Friedrich Meinecke | |
---|---|
Born |
Salzwedel, Prussia |
October 30, 1862
Died | February 6, 1954 West Berlin |
(aged 91)
Nationality | German |
Occupation | Nationalist historian Archivist (1887–1901) of the German State Archives Editor (1896–1935) of the Historische Zeitschrift Chairman (1928–1935) of the Historische Reichskommission |
Known for | Weltbürgertum und Nationalstaat (Cosmopolitanism and the National State), Die Deutsche Katastrophe (The German Catastrophe), Die Entstehung des Historismus (The Emergence of Historism) |
Friedrich Meinecke (October 20, 1862 – February 6, 1954) was a German historian, with Liberal and anti-semitic views, who supported the Nazi invasion of Poland. After World War II, as a representative of an older tradition, he criticized the Nazi regime, but continued to express anti-semitic prejudice.
In 1948, he helped to found the Free University of Berlin in West Berlin, and remained an important figure to the end of his life.
Meinecke was born in Salzwedel in the Province of Saxony. He was educated at the University of Bonn and the University of Berlin. In 1887-1901 he worked as an archivist at the German State Archives.

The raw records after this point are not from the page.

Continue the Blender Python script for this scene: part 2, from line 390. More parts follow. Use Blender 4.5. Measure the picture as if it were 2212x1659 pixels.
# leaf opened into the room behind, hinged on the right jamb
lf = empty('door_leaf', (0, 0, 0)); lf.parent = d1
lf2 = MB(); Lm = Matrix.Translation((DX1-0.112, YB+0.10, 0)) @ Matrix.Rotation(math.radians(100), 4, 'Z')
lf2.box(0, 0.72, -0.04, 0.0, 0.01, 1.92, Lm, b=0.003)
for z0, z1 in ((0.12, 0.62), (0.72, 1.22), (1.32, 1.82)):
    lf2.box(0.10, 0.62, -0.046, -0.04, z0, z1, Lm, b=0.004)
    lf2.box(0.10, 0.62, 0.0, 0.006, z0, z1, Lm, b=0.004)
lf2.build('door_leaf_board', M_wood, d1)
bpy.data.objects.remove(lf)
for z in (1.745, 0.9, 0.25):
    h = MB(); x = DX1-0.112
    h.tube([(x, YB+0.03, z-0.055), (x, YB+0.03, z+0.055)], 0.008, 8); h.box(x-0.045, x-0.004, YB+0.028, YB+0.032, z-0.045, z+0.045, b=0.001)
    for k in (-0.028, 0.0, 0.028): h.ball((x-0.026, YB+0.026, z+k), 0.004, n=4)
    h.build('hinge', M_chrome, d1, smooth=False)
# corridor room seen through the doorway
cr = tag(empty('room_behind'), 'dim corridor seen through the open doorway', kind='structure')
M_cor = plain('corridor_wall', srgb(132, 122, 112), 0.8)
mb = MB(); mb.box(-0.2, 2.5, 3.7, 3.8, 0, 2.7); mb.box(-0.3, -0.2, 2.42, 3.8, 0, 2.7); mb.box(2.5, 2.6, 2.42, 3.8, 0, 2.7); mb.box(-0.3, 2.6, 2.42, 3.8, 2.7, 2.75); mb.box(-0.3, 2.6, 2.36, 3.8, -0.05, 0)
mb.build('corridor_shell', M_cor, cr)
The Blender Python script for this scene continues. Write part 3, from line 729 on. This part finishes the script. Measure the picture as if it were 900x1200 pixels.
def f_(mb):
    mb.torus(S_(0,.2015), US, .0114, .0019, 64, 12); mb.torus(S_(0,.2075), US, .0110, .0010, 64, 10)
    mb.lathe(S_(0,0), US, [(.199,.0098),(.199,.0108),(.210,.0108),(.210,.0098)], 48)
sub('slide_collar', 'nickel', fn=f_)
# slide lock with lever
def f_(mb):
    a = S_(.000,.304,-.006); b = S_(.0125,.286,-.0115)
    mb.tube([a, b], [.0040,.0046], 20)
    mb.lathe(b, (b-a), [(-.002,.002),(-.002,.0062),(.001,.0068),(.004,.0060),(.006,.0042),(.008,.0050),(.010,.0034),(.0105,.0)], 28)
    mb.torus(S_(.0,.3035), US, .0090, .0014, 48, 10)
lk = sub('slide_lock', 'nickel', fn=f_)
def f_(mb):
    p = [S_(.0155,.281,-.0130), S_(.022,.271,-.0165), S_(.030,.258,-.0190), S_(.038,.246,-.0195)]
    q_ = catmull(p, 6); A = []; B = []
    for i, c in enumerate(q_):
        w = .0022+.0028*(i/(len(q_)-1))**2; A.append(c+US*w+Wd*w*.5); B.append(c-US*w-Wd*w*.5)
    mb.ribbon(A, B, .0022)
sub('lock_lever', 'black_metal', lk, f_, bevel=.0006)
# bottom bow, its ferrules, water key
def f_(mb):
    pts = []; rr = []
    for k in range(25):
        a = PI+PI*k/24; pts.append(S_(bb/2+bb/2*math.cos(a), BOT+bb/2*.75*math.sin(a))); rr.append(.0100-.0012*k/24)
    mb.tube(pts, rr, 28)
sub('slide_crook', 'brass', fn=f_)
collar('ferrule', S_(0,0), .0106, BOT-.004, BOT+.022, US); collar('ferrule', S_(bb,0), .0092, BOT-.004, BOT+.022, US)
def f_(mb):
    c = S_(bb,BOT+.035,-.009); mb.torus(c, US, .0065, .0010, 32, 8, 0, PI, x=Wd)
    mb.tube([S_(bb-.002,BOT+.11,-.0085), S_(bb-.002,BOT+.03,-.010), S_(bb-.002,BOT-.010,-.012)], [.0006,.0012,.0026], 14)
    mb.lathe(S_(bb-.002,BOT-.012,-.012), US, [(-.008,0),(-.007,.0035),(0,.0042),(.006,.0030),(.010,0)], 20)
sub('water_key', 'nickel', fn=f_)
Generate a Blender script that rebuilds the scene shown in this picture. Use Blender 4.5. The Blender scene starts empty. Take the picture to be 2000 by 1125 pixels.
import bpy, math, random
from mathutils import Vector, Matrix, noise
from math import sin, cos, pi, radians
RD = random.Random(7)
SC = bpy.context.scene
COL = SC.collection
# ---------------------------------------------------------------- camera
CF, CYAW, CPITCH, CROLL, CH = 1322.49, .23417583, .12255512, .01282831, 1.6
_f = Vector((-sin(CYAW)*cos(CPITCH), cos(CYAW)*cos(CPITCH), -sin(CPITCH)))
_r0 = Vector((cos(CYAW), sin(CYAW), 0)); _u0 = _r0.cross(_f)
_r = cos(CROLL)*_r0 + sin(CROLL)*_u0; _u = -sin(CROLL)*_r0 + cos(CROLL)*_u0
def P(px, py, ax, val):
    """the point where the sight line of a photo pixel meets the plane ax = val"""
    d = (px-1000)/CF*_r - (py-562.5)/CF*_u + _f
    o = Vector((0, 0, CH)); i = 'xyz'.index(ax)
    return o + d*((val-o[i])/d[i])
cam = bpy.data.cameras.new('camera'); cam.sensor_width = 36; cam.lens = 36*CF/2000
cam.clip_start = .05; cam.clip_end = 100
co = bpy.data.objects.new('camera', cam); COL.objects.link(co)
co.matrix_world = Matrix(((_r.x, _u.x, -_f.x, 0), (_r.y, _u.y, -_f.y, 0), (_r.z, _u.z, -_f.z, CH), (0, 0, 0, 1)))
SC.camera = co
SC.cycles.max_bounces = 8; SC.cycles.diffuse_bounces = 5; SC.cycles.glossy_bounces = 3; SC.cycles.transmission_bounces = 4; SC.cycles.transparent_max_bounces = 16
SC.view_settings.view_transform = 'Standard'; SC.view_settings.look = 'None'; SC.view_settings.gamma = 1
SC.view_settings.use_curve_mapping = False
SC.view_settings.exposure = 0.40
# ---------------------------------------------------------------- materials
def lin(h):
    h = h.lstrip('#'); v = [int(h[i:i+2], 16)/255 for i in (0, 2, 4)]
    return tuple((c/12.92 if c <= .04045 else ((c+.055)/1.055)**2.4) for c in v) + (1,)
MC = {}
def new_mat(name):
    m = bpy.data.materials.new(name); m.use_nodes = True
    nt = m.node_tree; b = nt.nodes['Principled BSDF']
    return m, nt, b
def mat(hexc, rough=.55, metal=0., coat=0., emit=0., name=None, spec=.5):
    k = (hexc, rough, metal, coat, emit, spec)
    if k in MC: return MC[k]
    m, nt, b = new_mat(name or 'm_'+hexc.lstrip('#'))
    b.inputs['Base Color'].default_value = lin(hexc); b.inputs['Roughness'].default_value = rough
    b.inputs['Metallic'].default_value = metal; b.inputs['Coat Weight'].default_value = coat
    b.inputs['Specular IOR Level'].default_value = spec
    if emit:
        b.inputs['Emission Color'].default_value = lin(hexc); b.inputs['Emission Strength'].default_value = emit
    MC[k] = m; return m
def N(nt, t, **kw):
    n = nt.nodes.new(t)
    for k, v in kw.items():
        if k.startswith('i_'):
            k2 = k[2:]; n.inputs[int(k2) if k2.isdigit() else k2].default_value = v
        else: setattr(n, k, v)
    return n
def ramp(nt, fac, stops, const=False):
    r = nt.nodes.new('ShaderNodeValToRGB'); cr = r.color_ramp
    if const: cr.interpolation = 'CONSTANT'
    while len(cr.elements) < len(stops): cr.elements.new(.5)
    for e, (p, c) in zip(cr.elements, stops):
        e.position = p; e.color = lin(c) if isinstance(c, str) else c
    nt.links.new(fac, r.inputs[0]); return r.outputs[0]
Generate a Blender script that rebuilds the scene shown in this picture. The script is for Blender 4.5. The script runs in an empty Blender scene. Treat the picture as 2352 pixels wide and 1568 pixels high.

A professor at the University of Strasbourg, he served as editor of the journal Historische Zeitschrift between 1896 and 1935, and was the chairman of the Historische Reichskommission from 1928 to 1935. As a nationalist historian Meinecke didn't care very much for the desires of peoples in Eastern Europe, and went as far as writing about "raw bestiality of the south Slavs", while favoring German expansionism into the East. During the First World War he advocated removing Polish landowners from the Prussian provinces of West Prussia and Posen (which were acquired from Poland in the course of the Partitions of Poland) to Congress Poland; in addition he proposed German colonization of Courland after the expulsion of its Latvian population. Some authors have likened his views to support of ethnic cleansing. When the German Empire formulated the so-called Polish Border Strip plan – which called for annexation of a large swathe of land from Congress Poland and removal of millions of Poles and Jews to make room for German settlers – Meinecke welcomed this vision of mass expulsion of Poles with contentment.